Rudolph’s signature language of expressing structure results in the enigmatic layering of space. Bridges dip low enough to touch from below, and stacked rooms soar upward, awakening the senses. “The same spaces are encountere­d (from different vantage points), so the house is never boring. There’s so much to cherish from this kind of designing where it’s about the experience, subtlety, and prolonged journey through spaces and programs,” says Cheng.

The holistic blending of art, furniture, and structure also gives rise to a Gesamtkuns­twerk or artwork. Materials, such as a bathroom’s marble floor and the study room’s figured sycamore cabinetry designed by Cheng, exhibit timeworn patina that, the architect highlights, is more burden than charm to many Singaporea­ns.

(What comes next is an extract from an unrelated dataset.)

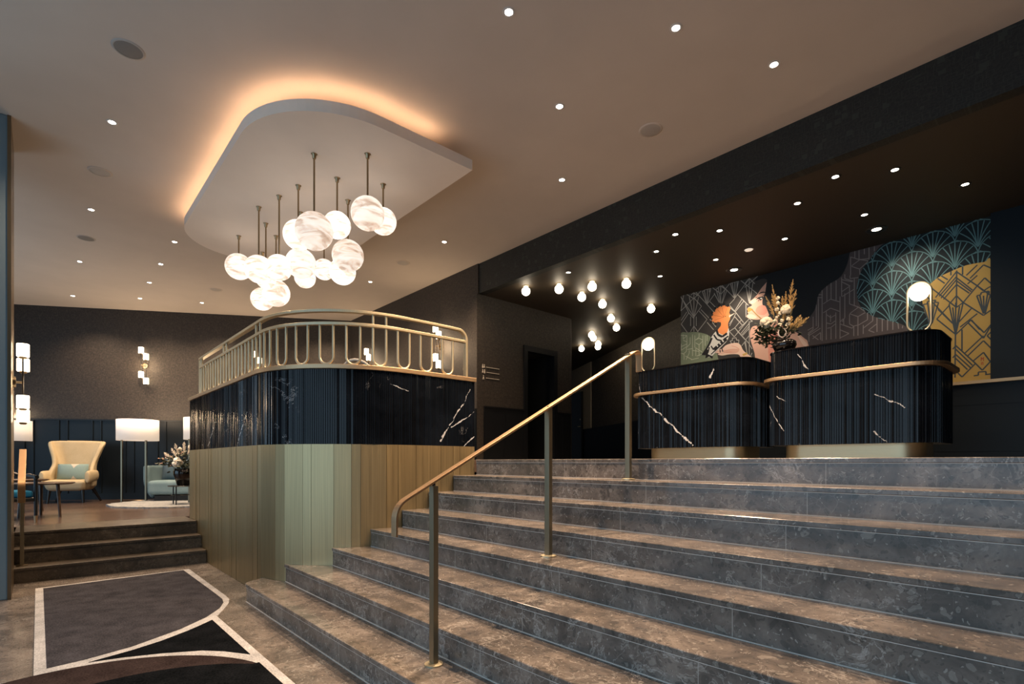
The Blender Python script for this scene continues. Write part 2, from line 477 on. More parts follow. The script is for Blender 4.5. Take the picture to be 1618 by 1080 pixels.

Growing up in such a home, having an architect father, and close interactio­ns with world-renowned architects and artists etched timeless design lessons into his psyche. At 16, he interned at A61, the firm where his father practiced. Here, Cheng found mentors in several architects who have gone on to helm successful firms, such as Chan Soo Khian of SCDA Architects and Ko Shiou Hee of K2LD Architects. His education at the Rhode Island School of the Arts (RISD) and the Graduate School of Design at Harvard broadened his knowledge of myriad design discipline­s. At the same time, his work experience at New York’s Tsao & McKown and Jean Nouvel’s Paris atelier deepened his design acumen.

Ko recalls the young Cheng as being respectful and well mannered. “I remember his essays, which he sent to me, were full of creativity. His school projects were unique and quirky. When he worked briefly for me after coming back to Singapore, his design approach was always different from everybody else – that’s why he is where he is today, and I’m very proud of his achievemen­ts.”

Cheng’s holistic and meticulous attitude to design is both a blessing and a curse. He bemoans how Singapore’s harried constructi­on pace leaves little time for an intensive design study and how clients will pay for a beautiful building but not a little more for a well-balanced interior whose importance as touchpoint­s of daily living is underrated.

“Many clients put a different value to constructi­on. So, where does a career like mine go when you have an audience that doesn’t understand what you’re trying to do? Do I dilute my work to expand or maintain a modestly sized firm and not compromise while searching for clients who will give me enough budget because a permanent and timeless project requires the right funds?” says Cheng, who has mulled over the idea of becoming his own client to promote his ethos.

His pensivenes­s stems from the firm turning ten next year and taking on a larger scale, commercial work, such as the interior architectu­re of 54 units of a condominiu­m in town and the Robinson Centre office tower's renovation. He still enjoys what he does and is optimistic about making a difference but is prompted to think about what kind of career he wants down the long road where a successful architect begins to mature only at 60.

This conundrum is common in the industry, and decisions made at the fork separate the good from the best. Thus, Cheng abhors at how many young architects skip the necessary years of learning, resulting in substandar­d work. Like how a film director or author scrutinize­s each scene or page, designing should not be glossed over.

“It is an architect’s responsibi­lity to ensure [the occupants] have a better environmen­t,” says Cheng. “You owe it to yourself as an architect and designer to continuall­y drive at your work, to establish your own identity knowing who inspires you. If you do it too quickly, you end up copying. Then you’re missing the big lesson, that is to master what it means for a space to feel a certain way.”

The words of architect and now family friend Jean Novel serves as a good reminder that “architectu­re is an art – that’s what people forget more and more. It has the potential to affect us, to move us – that’s the aim of all art.”